- The Washington Times - Tuesday, September 24, 2013

President Obama got a rude welcome to the 68th U.N. General Assembly gathering Tuesday before he even opened his mouth when the president of Brazil harshly criticized the United States for widespread spying.

While Mr. Obama was waiting in the wings to address the assembly, Brazilian President Dilma Rousseff blasted the U.S. for “meddling” in her nation’s business through surveillance by the National Security Agency.

“Tampering in such a manner in the affairs of other countries is a breach of international law and is an affront of the principles that must guide the relations among them, especially among friendly nations,” Ms.
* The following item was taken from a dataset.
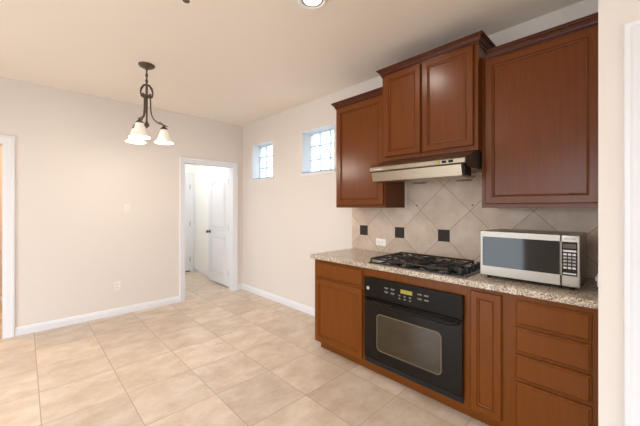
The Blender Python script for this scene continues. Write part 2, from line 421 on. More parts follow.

Rousseff told the assembly angrily. “Such actions are totally unacceptable.”

She said the U.S. was showing “disrespect to our sovereignty.”

Historically, the U.S. has sometimes served as a punching bag at the U.N., but rarely at the hands of a friendly nation. The Brazilian leader’s comments echoed criticism from other allies over U.S. spying, particularly in Europe.

The rough treatment for Mr. Obama extended his foreign policy troubles resulting from the case of fugitive NSA contractor Edward Snowden, who revealed classified surveillance secrets this spring and was granted temporary asylum in Russia.

Mr. Snowden revealed that the U.S. had monitored the Brazilian president’s phone calls and text messages, and had spied on Brazilian embassies and the state oil corporation, Petrobras.

Mr. Obama, who spoke immediately after Ms. Rousseff, didn’t address her complaints directly but said the U.S. is “shifting away from a perpetual war footing.”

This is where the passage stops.